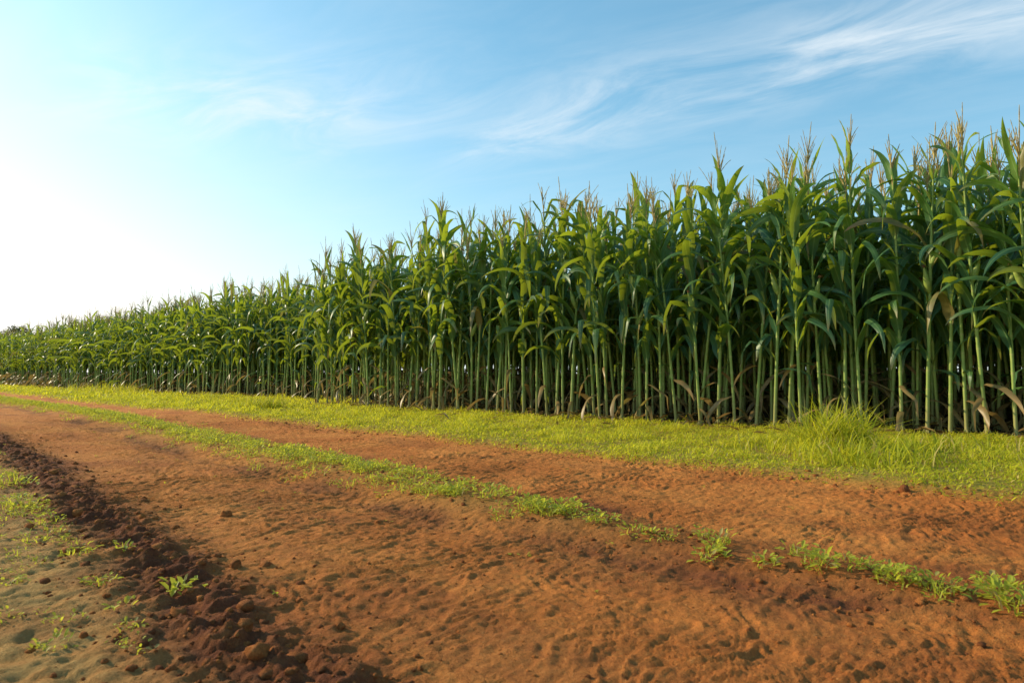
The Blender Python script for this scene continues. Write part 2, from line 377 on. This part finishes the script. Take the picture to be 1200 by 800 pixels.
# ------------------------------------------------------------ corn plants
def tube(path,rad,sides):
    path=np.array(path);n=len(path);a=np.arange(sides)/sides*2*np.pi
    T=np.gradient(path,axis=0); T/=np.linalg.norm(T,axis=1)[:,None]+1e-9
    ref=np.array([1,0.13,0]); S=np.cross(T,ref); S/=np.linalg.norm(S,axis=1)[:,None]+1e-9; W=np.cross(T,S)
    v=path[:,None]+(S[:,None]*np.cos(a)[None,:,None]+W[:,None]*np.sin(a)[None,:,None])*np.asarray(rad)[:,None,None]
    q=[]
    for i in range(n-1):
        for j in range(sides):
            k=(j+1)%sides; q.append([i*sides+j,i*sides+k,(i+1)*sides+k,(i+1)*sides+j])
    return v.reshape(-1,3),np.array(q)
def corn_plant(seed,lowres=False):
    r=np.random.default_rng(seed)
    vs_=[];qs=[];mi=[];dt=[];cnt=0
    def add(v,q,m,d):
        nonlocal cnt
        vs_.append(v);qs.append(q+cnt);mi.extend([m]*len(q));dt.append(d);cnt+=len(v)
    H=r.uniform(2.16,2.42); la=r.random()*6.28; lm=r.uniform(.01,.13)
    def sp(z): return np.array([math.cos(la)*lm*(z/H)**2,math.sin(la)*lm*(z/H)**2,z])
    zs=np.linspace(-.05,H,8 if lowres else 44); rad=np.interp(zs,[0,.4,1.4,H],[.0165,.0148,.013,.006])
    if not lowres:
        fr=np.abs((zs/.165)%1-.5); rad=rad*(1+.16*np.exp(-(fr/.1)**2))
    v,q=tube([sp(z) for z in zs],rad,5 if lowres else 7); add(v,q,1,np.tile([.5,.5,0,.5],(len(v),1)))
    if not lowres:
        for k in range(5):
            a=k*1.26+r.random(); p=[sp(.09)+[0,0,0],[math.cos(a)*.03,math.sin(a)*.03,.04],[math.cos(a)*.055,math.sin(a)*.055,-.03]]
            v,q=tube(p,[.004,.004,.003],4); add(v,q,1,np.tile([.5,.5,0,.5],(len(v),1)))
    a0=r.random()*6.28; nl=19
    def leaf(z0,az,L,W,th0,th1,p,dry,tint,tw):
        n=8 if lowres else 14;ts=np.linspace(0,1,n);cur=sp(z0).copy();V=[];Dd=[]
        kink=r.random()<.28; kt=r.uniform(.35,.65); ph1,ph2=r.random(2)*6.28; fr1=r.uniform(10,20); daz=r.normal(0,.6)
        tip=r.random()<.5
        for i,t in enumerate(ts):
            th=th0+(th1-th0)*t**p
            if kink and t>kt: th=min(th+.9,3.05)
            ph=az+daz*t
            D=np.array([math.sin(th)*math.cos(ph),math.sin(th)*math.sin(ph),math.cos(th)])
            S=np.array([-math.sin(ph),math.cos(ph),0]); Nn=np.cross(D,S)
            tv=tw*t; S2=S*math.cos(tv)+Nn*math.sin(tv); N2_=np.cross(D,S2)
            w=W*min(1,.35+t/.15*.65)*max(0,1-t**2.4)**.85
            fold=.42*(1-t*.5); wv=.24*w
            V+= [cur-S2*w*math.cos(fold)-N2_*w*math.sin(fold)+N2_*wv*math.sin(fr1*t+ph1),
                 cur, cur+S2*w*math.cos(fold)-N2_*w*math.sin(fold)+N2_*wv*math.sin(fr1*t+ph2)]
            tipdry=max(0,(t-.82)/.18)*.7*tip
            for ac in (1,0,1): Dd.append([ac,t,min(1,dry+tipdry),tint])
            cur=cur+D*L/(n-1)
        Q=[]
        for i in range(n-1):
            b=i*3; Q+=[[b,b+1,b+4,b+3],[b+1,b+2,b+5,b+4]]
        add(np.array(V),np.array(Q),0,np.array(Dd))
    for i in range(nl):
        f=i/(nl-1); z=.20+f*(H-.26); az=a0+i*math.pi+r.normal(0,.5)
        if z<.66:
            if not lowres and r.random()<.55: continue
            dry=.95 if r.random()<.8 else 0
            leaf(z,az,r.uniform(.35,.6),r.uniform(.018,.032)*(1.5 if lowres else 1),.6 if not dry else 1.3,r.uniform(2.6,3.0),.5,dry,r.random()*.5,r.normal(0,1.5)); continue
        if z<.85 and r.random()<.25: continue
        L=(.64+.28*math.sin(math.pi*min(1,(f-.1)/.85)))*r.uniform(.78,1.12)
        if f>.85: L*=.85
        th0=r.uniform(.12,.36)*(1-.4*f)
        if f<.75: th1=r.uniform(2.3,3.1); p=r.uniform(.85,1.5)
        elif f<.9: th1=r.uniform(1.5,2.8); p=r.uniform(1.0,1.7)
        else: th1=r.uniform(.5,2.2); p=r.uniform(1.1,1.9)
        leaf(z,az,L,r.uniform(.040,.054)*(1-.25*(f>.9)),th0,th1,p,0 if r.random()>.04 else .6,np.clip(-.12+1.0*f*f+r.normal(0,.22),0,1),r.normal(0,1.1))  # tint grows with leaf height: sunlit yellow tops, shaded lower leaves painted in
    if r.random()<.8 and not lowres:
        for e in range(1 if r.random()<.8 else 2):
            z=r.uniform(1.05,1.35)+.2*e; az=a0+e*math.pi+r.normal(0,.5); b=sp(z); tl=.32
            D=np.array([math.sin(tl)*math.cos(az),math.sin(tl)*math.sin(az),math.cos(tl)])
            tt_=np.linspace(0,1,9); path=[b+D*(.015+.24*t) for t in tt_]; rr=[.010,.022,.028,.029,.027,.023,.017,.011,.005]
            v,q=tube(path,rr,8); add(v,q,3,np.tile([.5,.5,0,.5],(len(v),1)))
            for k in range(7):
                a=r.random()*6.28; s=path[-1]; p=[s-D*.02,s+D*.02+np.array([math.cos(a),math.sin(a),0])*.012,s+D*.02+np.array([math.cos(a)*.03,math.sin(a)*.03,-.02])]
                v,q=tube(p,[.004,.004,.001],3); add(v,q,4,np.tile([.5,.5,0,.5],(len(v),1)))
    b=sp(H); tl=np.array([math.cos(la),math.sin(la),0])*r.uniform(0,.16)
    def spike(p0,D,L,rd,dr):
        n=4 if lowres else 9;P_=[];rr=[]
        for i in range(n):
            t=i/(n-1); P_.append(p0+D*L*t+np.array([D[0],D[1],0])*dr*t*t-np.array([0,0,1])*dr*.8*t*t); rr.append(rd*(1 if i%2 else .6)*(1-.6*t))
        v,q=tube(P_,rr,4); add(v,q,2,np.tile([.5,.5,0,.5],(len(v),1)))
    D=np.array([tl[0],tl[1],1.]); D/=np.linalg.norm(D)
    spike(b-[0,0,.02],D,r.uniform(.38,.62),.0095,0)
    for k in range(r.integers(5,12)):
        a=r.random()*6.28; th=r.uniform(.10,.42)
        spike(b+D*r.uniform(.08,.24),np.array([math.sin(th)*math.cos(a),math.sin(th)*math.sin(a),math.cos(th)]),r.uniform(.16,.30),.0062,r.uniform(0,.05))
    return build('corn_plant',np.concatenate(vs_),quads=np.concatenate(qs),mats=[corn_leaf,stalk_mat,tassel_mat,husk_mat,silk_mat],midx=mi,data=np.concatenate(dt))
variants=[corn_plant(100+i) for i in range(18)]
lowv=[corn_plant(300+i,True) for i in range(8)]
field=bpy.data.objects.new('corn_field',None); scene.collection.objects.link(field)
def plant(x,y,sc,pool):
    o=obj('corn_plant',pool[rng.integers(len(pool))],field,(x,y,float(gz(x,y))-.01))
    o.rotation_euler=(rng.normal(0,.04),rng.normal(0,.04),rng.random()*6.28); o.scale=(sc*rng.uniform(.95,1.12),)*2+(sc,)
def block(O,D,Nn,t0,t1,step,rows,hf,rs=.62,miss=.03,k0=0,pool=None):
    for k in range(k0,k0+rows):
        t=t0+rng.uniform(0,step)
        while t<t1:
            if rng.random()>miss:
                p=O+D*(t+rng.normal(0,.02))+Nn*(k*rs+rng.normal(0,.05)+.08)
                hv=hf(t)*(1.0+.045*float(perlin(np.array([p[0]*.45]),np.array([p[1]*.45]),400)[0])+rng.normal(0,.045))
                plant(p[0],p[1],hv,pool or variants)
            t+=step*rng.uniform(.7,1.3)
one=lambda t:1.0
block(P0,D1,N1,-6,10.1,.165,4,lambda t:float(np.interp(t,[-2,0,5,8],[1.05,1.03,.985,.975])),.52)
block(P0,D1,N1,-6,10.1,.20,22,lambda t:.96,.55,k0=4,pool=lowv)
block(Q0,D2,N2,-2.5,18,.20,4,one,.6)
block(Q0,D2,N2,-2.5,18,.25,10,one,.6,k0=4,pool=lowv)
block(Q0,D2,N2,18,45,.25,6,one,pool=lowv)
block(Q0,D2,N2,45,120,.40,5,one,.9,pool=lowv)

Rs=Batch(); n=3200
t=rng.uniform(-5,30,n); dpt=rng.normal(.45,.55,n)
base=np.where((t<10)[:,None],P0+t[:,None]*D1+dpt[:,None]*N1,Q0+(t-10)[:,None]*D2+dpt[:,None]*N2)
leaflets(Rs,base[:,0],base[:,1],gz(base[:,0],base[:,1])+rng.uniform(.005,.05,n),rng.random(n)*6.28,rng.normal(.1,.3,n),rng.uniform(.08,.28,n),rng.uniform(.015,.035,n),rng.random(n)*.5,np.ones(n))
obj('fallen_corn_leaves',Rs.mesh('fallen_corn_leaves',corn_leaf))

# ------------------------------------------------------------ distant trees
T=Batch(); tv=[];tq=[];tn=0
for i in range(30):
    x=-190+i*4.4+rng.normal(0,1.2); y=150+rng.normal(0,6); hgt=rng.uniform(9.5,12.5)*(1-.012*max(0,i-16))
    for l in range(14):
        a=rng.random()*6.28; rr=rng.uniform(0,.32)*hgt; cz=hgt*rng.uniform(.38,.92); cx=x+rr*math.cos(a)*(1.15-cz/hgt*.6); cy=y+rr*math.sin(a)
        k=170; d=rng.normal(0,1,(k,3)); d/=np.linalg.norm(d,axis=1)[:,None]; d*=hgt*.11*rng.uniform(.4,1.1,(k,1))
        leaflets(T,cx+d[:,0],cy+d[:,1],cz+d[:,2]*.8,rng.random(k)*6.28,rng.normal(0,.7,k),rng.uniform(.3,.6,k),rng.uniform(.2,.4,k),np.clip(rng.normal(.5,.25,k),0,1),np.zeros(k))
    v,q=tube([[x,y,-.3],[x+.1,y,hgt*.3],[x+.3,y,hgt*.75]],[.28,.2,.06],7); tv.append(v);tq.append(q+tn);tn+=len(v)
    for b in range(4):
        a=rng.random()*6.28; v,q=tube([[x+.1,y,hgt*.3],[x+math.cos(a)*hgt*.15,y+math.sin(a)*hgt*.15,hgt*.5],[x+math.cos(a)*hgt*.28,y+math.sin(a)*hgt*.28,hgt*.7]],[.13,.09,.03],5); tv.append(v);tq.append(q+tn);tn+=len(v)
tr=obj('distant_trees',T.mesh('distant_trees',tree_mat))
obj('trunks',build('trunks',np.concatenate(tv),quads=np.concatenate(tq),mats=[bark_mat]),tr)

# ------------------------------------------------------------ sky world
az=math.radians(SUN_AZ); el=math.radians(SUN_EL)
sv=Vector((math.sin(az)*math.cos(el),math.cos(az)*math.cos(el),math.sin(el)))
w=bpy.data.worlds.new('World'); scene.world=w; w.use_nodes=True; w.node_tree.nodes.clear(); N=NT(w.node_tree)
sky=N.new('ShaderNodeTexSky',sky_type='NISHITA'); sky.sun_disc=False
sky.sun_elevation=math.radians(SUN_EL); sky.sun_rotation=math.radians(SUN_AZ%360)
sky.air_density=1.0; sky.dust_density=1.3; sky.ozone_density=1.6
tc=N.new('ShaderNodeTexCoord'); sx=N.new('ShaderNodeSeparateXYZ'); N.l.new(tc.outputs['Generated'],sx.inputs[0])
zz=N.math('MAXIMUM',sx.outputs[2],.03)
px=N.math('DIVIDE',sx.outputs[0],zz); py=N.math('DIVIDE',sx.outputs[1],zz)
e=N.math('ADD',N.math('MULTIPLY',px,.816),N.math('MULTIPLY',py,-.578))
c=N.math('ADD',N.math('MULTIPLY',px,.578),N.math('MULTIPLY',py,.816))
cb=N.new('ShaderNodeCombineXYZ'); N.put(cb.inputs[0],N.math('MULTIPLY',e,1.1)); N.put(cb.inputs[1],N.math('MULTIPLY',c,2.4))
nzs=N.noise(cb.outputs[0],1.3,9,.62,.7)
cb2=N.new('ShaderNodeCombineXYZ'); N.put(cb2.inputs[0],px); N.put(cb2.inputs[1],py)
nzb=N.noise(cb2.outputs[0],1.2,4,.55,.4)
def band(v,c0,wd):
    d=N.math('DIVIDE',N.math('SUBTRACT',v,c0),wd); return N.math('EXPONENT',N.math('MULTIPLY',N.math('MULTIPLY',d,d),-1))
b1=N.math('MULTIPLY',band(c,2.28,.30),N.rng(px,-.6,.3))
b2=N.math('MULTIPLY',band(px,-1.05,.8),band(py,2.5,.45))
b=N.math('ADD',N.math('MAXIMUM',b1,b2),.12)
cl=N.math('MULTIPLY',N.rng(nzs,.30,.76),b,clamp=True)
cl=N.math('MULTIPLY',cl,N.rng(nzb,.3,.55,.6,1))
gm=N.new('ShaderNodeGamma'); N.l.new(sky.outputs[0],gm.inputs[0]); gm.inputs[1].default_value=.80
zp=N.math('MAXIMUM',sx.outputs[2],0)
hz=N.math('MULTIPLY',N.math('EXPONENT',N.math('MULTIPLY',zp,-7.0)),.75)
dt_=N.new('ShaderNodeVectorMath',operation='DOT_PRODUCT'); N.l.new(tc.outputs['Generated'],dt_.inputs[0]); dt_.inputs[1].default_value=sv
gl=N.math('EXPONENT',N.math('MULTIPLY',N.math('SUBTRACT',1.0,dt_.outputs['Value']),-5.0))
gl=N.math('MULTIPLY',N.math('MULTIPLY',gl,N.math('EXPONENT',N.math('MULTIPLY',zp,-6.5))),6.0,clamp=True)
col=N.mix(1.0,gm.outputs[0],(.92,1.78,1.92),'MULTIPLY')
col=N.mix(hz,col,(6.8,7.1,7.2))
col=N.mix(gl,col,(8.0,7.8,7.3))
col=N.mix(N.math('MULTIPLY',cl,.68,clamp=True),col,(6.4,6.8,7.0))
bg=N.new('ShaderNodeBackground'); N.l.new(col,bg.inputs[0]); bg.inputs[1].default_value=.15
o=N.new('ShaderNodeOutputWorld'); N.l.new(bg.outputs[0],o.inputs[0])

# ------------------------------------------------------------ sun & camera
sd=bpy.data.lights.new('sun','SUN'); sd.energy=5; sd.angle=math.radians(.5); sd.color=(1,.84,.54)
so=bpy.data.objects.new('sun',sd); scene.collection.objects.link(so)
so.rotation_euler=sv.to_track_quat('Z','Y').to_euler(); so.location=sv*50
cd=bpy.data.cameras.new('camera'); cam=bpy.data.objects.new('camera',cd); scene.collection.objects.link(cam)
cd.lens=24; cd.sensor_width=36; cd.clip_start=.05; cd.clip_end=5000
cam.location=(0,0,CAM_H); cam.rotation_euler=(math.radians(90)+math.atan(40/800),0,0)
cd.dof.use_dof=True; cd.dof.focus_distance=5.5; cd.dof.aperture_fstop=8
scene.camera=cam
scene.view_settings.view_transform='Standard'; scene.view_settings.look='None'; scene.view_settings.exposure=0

* * *

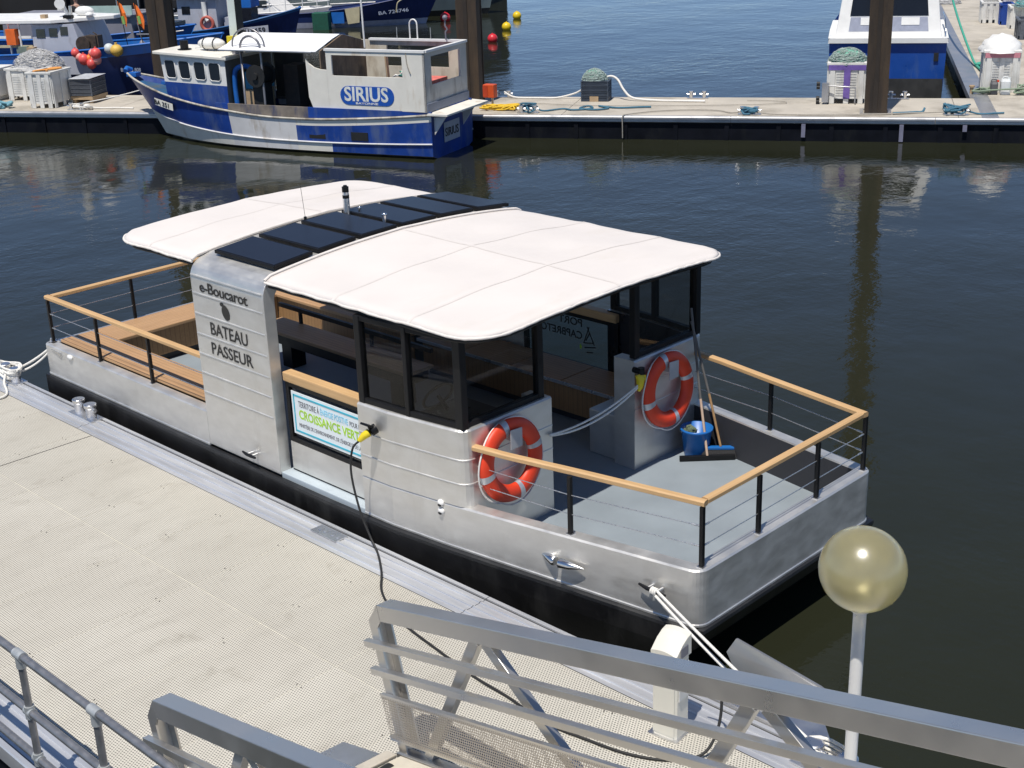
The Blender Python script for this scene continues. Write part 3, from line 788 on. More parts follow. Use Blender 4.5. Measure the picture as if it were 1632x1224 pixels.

**GIVEN PROBLEM**
Leave out every line without the string "Python" and copy the rest.

**SOLVED PROBLEM**
The Blender Python script for this scene continues. Write part 2, from line 377 on. This part finishes the script. Take the picture to be 1200 by 800 pixels.
The Blender Python script for this scene continues. Write part 3, from line 788 on. More parts follow. Use Blender 4.5. Measure the picture as if it were 1632x1224 pixels.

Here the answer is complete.